Defendant's argument that Plaintiff only pleads a GBL § 349 claim when their high-to-low ordering is "combined with the purported provision of false balance information" is unavailing. This has been an issue considered by — and denied by — the Court in the 2016 Order.

Moreover, absent a stay, a pending appeal has no effect on the enforceability of this Court's Order. See e.g., Da Silva v. Musso, 76 N.Y.2d 436, 440 (1990) (where the court held that "while an appeal from a final judgment or order may leave an inchoate shadow on the rights defined therein, those rights are nonetheless fully enforceable in the absence of a judicially issued stay pending disposition of the appeal"); Matter of Neville v.
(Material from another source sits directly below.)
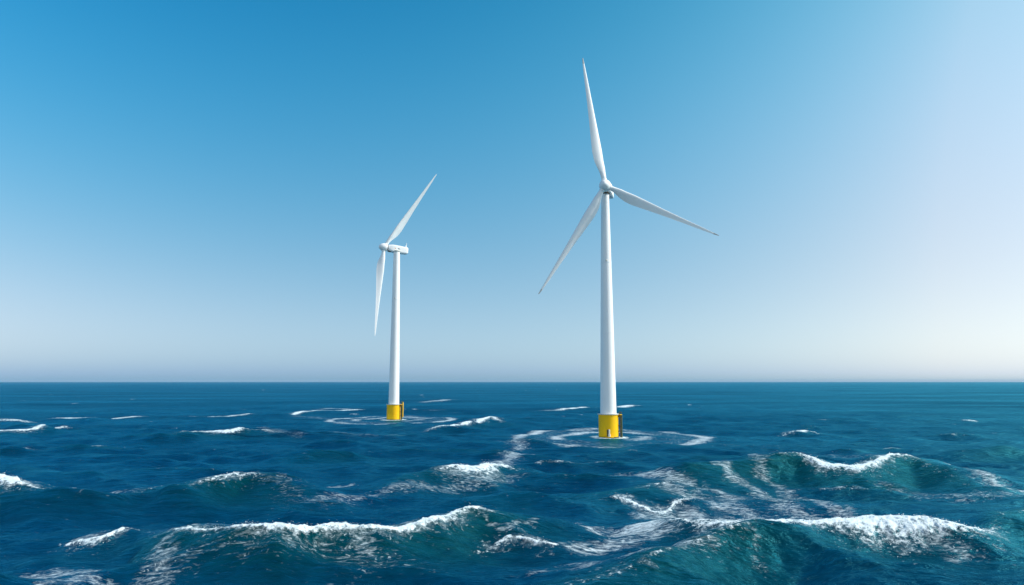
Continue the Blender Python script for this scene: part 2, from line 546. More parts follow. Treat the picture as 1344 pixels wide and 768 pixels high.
# rings of foam round the foundations
for (tx, ty, _), rad in ((TA, 29.0), (TB, 28.5)):
    m = region(tx - 70, tx + 70, ty - 80, ty + 80)
    ex, ey = X0[m] - tx, Y0[m] - ty
    ex, ey = ex + .9 * (WX[m] - X0[m]), ey + 1.0 * (WY[m] - Y0[m])
    rr = np.sqrt(ex ** 2 + (ey * .86) ** 2)
    an = np.arctan2(ey, ex)
    wob = 1.2 * np.sin(2 * an + 1) + .8 * np.sin(3 * an + 2)
    side = .86 + .14 * np.cos(an * 2 + .5)
    grain = .95 + .25 * fbm(X0[m] / 7, Y0[m] / 7, 3)
    ring = np.exp(-(np.abs(rr - rad - wob) / 2.9) ** 2.2) * side * grain
    r2 = np.exp(-(np.abs(rr - rad * .66 - 2.2 * np.sin(an + 2.2)) / 2.8) ** 2.4) * sstep(-.5, .4, np.cos(an - 2.2)) * grain
    r3 = np.exp(-((rr - 4.8) / 2.2) ** 2)
    r4 = .5 * np.exp(-((rr - rad * .82) / 7) ** 2)
    r5 = np.exp(-((rr - rad * .42) / 4) ** 2) * sstep(.2, .9, np.cos(an + .35)) * grain
    LACE[m] = np.maximum(LACE[m], np.maximum.reduce([.62 * ring, .58 * r2, .6 * r4, .45 * r5]))
    FOAM[m] = np.maximum(FOAM[m], np.maximum.reduce([r3 * .85, 0.3 * ring, .3 * r2]))
    FILM[m] = np.maximum(FILM[m], np.maximum.reduce([.8 * ring, .78 * r2, .55 * r4, .65 * r5]))
    calm = np.exp(-(np.hypot(X0[m] - tx, Y0[m] - ty) / 34) ** 4)
    OX[m] *= 1 - .5 * calm
    OY[m] *= 1 - .5 * calm
    Z[m] *= 1 - .72 * calm

# small whitecaps far out
for i in range(80):
    a = rng.uniform(-.75, .75)
    r = 300 * (6.0 ** rng.uniform(0, 1))
    cx, cy = r * math.sin(a), r * math.cos(a)
    if a > .1 and rng.uniform() < .55:
        continue
    Lh, wv = rng.uniform(1.0, 4) * (r / 500) ** .4, rng.uniform(.35, .8)
    m = region(cx - 25, cx + 25, cy - 40 - r * .05, cy + 40 + r * .05)
    if not m.any():
        continue
    ex, ey = X0[m] - cx, Y0[m] - cy + .12 * (X0[m] - cx)
    wy = np.maximum(wv, DR[np.argmin(np.abs(R - r))] * .7)
    FOAM[m] = np.maximum(FOAM[m], rng.uniform(.4, .75) * np.exp(-(ex / Lh) ** 2 - (ey / wy) ** 2))

# where the random sea itself peaks, a few crests are just starting to break
lowamp = Z - HC + TR
AER = np.maximum(AER, .45 * sstep(.35, 1.5, lowamp))
spark = sstep(.75, 1.25, lowamp + .3 * fbm(X0 / 9, Y0 / 5, 3)) * sstep(-.1, .5, fbm(X0 / 26 + 5, Y0 / 26, 2))
LACE = np.maximum(LACE, .55 * spark * (1 - .6 * sstep(250, 700, RR)))

# foam is thick and lumpy: raise it
lump = .5 + .55 * fbm(X0 / .75, Y0 / .75, 4, .62)
thick = sstep(.3, .9, FOAM) * (1 - sstep(350, 700, RR))
Z += thick * np.clip(lump, 0, 1.5) * (.22 + .2 * np.clip(HC / 3, 0, 1))
OY -= thick * .35 * fbm(X0 / .9 + 7, Y0 / .9, 3)
# wind ripples running over the big faces
rip = (1 - sstep(90, 170, RR))
Z += rip * .055 * fbm(X0 / 1.5 + .3 * fbm(X0 / 6, Y0 / 6, 2), Y0 / .55, 3) * (1 - .6 * thick)

PX, PY = X0 + OX, Y0 + OY
co = np.empty((NR * NC, 3), np.float32)
co[:, 0], co[:, 1], co[:, 2] = PX.ravel(), PY.ravel(), Z.ravel()
idx = np.arange(NR * NC).reshape(NR, NC)
quads = np.stack([idx[:-1, :-1], idx[:-1, 1:], idx[1:, 1:], idx[1:, :-1]], -1).reshape(-1, 4)
# the rest of the sea, behind and under the photographer: a coarse skirt joined on
aR = np.linspace(th[-1], 2 * np.pi + th[0], 60)
rB = np.concatenate([R[::30], [R[-1]]])
bk = np.stack([np.outer(rB, np.sin(aR)), np.outer(rB, np.cos(aR)), np.full((len(rB), 60), -.25)], -1)
bk[..., 2] += .2 * fbm(bk[..., 0] / 40, bk[..., 1] / 40, 2)
n0 = NR * NC
ib = n0 + np.arange(len(rB) * 60).reshape(len(rB), 60)
qb = np.stack([ib[:-1, :-1], ib[:-1, 1:], ib[1:, 1:], ib[1:, :-1]], -1).reshape(-1, 4)
ring0 = np.concatenate([idx[0, ::20], idx[0, -1:], ib[0]])
ctr_i = n0 + bk.shape[0] * 60
qc = np.array([(ctr_i, ctr_i, ring0[(k + 1) % len(ring0)], ring0[k]) for k in range(len(ring0))])
co = np.concatenate([co, bk.reshape(-1, 3), [(0, 0, -.2)]]).astype(np.float32)
# ------------------------------------------------------------------ sea material
sea_mat, nt, pb = new_mat('sea_water')
N, LK = nt.nodes.new, nt.links.new


def nmath(op, a, b=None, c=None, clamp=False):
    n = N('ShaderNodeMath')
    n.operation = op
    n.use_clamp = clamp
    for i, v in enumerate((a, b, c)):
        if v is None:
            continue
        if isinstance(v, (int, float)):
            n.inputs[i].default_value = v
        else:
            LK(v, n.inputs[i])
    return n.outputs[0]


def nstep(x, a, b):
    n = N('ShaderNodeMapRange')
    n.interpolation_type = 'SMOOTHSTEP'
    for i, v in ((0, x), (1, a), (2, b)):
        if isinstance(v, (int, float)):
            n.inputs[i].default_value = v
        else:
            LK(v, n.inputs[i])
    return n.outputs[0]


def noise(vec, scale, detail=3, rough=.5, sc=(1, 1, 1), dist=0.0):
    if sc != (1, 1, 1):
        mp = N('ShaderNodeMapping')
        mp.inputs['Scale'].default_value = sc
        LK(vec, mp.inputs[0])
        vec = mp.outputs[0]
    n = N('ShaderNodeTexNoise')
    n.inputs['Scale'].default_value = scale
    n.inputs['Detail'].default_value = detail
    n.inputs['Roughness'].default_value = rough
    n.inputs['Distortion'].default_value = dist
    LK(vec, n.inputs[0])
    return n.outputs[0], n.outputs[1]


def attr(name):
    n = N('ShaderNodeAttribute')
    n.attribute_name = name
    return n.outputs['Fac']


geo = N('ShaderNodeNewGeometry')
pos = geo.outputs['Position']
foam_a, lace_a, aer_a = attr('foam'), attr('lace'), attr('aeration')
flow = N('ShaderNodeVectorMath')
flow.operation = 'MULTIPLY_ADD'
_, fcolr = noise(pos, .05, 3, .5)
LK(fcolr, flow.inputs[0])
flow.inputs[1].default_value = (6, 7, 0)
LK(pos, flow.inputs[2])
flow_pos = flow.outputs[0]
# dense foam with a torn, airy edge
n_f, _ = noise(pos, 1.5, 8, .62)
n_g, _ = noise(pos, 6.0, 4, .65)
dn_ = nmath('ADD', nmath('MULTIPLY', nmath('SUBTRACT', n_f, .5), 1.9), nmath('MULTIPLY', nmath('SUBTRACT', n_g, .5), .4))
dense = nstep(nmath('ADD', foam_a, dn_), .42, .92)
# lace: a warped net of thin foam lines, broken up
_, wcol = noise(pos, .5, 5, .6)
warp = N('ShaderNodeVectorMath')
warp.operation = 'MULTIPLY_ADD'
LK(wcol, warp.inputs[0])
warp.inputs[1].default_value = (3.6, 3.6, 1)
LK(pos, warp.inputs[2])


def net(scale, sc):
    mp = N('ShaderNodeMapping')
    mp.inputs['Scale'].default_value = sc
    LK(warp.outputs[0], mp.inputs[0])
    v = N('ShaderNodeTexVoronoi')
    v.feature = 'DISTANCE_TO_EDGE'
    v.voronoi_dimensions = '2D'
    v.inputs['Scale'].default_value = scale
    LK(mp.outputs[0], v.inputs['Vector'])
    return v.outputs['Distance']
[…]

Martin, 38 A.D.3d 386, 387 (1st Dept 2007) ("It is elementary that a final judgment or order represents a valid and conclusive adjudication of the parties' substantive rights, unless and until it is overturned on appeal").

Accordingly, it is

ORDERED that Plaintiffs' motion to dismiss Defendant's Affirmative Defense No 1 and Affirmative Defense No. 2 is granted, without leave to replead.

FootNotes


1. Pursuant to the stipulation dated December 28, 2015, the sole remaining claim in the Second Amended Complaint is for Violations of the New York General Business Law §349 ("GBL §349).
2. In its opposition brief, Defendant states that this date was stated in error and was intended to be December 31, 2010.